### To be done
Will you quote precisely the lines that run from the top of the material below to the line containing "MT['dashes'] = mk_bricks_print('dash_print_fabric', False)", both ends included?

....................

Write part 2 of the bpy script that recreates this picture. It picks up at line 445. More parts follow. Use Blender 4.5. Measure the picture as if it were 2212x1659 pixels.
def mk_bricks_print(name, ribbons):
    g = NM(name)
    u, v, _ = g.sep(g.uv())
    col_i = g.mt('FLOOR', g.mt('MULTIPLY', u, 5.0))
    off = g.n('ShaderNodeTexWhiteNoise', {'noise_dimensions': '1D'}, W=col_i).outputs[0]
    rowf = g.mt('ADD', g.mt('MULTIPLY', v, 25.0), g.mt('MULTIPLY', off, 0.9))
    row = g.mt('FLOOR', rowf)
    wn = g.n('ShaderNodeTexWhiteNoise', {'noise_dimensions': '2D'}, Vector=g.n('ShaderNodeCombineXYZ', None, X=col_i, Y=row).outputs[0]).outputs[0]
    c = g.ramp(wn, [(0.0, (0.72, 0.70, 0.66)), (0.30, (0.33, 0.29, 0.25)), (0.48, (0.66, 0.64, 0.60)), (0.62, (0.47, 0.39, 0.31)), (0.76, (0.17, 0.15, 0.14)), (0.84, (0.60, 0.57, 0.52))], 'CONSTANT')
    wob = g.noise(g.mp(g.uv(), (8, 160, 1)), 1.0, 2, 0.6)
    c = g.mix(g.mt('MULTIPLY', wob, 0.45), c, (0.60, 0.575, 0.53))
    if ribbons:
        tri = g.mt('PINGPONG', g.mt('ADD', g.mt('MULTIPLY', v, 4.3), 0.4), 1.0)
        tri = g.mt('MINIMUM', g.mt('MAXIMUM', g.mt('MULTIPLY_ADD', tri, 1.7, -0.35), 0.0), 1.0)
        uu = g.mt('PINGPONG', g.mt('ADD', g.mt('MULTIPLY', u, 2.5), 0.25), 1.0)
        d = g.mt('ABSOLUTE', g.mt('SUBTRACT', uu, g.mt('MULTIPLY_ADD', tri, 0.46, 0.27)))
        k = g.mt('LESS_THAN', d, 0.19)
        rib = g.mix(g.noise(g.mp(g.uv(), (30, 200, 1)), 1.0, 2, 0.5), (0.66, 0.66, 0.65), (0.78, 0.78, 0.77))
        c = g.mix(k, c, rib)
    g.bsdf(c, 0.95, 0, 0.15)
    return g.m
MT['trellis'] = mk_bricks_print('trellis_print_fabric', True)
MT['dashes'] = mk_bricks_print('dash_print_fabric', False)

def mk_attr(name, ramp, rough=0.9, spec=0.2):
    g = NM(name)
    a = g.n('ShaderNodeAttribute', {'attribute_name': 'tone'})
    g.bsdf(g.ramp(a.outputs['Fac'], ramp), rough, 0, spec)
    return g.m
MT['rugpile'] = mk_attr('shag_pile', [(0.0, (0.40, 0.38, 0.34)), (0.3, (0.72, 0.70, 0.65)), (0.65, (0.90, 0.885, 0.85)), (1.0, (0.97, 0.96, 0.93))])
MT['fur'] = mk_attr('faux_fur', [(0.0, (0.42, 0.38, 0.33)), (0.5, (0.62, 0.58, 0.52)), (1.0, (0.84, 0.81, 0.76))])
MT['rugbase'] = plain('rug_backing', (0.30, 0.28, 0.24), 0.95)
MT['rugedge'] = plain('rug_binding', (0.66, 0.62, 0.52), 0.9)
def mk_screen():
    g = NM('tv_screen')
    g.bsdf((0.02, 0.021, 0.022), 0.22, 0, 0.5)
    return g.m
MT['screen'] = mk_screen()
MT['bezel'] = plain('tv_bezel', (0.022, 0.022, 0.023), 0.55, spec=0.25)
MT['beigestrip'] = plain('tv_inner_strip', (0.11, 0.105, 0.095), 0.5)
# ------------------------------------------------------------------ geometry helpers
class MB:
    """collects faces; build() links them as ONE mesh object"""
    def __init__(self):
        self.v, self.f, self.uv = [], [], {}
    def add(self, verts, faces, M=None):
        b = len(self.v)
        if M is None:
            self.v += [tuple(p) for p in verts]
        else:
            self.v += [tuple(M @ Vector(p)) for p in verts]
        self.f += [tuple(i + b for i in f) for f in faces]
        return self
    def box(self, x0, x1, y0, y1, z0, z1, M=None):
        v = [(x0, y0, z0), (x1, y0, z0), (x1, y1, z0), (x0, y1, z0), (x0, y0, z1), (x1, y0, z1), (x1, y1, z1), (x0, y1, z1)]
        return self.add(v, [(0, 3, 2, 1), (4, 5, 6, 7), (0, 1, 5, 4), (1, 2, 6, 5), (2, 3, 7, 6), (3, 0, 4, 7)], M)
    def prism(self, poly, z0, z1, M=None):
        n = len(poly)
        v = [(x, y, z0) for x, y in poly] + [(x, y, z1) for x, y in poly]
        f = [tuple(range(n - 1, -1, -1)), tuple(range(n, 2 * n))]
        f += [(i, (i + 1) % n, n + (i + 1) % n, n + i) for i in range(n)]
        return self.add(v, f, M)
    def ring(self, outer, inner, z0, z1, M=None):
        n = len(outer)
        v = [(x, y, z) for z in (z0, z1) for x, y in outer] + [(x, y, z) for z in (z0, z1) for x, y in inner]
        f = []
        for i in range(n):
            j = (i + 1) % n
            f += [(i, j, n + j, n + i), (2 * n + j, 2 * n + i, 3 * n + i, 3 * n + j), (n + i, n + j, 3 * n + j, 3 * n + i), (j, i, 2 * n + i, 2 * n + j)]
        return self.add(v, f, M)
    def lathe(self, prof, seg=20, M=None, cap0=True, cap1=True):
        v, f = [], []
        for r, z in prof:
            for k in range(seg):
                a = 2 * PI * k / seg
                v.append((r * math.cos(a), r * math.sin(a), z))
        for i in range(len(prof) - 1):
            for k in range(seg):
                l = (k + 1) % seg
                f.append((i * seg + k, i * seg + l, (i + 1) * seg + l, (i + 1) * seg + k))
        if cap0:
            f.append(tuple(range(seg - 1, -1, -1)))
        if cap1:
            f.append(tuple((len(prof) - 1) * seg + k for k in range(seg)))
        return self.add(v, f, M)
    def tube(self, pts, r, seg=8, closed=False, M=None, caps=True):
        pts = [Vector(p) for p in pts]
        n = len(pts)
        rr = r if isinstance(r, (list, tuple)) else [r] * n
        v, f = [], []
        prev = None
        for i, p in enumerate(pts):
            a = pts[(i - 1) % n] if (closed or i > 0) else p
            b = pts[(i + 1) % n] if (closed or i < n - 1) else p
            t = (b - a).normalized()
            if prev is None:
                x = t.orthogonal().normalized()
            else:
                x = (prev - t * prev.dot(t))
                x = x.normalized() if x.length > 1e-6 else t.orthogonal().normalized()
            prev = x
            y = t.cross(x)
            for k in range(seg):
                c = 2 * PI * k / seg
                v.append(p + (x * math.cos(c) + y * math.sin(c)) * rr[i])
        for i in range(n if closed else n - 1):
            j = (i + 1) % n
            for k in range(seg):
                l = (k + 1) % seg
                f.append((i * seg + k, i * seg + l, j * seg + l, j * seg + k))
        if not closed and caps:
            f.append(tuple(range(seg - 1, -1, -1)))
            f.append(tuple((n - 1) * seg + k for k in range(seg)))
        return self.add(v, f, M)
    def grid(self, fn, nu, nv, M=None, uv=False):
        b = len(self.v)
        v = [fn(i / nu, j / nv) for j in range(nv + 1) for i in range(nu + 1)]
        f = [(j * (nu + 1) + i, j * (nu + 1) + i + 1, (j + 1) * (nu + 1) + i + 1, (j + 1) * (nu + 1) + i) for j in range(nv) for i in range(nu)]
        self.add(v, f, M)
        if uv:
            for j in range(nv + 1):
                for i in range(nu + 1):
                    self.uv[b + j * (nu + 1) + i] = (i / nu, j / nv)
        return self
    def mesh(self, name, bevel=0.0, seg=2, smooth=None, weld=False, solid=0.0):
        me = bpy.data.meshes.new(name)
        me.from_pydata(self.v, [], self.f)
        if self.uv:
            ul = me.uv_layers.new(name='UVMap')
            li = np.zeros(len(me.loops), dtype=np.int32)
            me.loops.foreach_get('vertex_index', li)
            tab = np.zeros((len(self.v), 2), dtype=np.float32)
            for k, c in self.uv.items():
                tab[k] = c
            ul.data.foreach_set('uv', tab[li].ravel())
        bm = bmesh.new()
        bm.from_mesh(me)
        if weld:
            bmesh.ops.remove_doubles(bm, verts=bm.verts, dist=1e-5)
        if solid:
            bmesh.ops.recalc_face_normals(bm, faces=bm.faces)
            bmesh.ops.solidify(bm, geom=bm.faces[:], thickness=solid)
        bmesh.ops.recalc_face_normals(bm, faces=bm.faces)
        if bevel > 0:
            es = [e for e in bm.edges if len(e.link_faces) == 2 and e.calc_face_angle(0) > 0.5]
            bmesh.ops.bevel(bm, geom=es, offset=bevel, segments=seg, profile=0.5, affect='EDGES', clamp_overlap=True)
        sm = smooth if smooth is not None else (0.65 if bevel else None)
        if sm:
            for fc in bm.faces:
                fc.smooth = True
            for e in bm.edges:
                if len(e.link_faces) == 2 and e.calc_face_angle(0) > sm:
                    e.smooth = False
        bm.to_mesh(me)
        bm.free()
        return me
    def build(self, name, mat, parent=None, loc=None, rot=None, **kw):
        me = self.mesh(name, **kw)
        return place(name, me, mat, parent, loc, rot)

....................

### Exercise result
Write part 2 of the bpy script that recreates this picture. It picks up at line 445. More parts follow. Use Blender 4.5. Measure the picture as if it were 2212x1659 pixels.
def mk_bricks_print(name, ribbons):
    g = NM(name)
    u, v, _ = g.sep(g.uv())
    col_i = g.mt('FLOOR', g.mt('MULTIPLY', u, 5.0))
    off = g.n('ShaderNodeTexWhiteNoise', {'noise_dimensions': '1D'}, W=col_i).outputs[0]
    rowf = g.mt('ADD', g.mt('MULTIPLY', v, 25.0), g.mt('MULTIPLY', off, 0.9))
    row = g.mt('FLOOR', rowf)
    wn = g.n('ShaderNodeTexWhiteNoise', {'noise_dimensions': '2D'}, Vector=g.n('ShaderNodeCombineXYZ', None, X=col_i, Y=row).outputs[0]).outputs[0]
    c = g.ramp(wn, [(0.0, (0.72, 0.70, 0.66)), (0.30, (0.33, 0.29, 0.25)), (0.48, (0.66, 0.64, 0.60)), (0.62, (0.47, 0.39, 0.31)), (0.76, (0.17, 0.15, 0.14)), (0.84, (0.60, 0.57, 0.52))], 'CONSTANT')
    wob = g.noise(g.mp(g.uv(), (8, 160, 1)), 1.0, 2, 0.6)
    c = g.mix(g.mt('MULTIPLY', wob, 0.45), c, (0.60, 0.575, 0.53))
    if ribbons:
        tri = g.mt('PINGPONG', g.mt('ADD', g.mt('MULTIPLY', v, 4.3), 0.4), 1.0)
        tri = g.mt('MINIMUM', g.mt('MAXIMUM', g.mt('MULTIPLY_ADD', tri, 1.7, -0.35), 0.0), 1.0)
        uu = g.mt('PINGPONG', g.mt('ADD', g.mt('MULTIPLY', u, 2.5), 0.25), 1.0)
        d = g.mt('ABSOLUTE', g.mt('SUBTRACT', uu, g.mt('MULTIPLY_ADD', tri, 0.46, 0.27)))
        k = g.mt('LESS_THAN', d, 0.19)
        rib = g.mix(g.noise(g.mp(g.uv(), (30, 200, 1)), 1.0, 2, 0.5), (0.66, 0.66, 0.65), (0.78, 0.78, 0.77))
        c = g.mix(k, c, rib)
    g.bsdf(c, 0.95, 0, 0.15)
    return g.m
MT['trellis'] = mk_bricks_print('trellis_print_fabric', True)
MT['dashes'] = mk_bricks_print('dash_print_fabric', False)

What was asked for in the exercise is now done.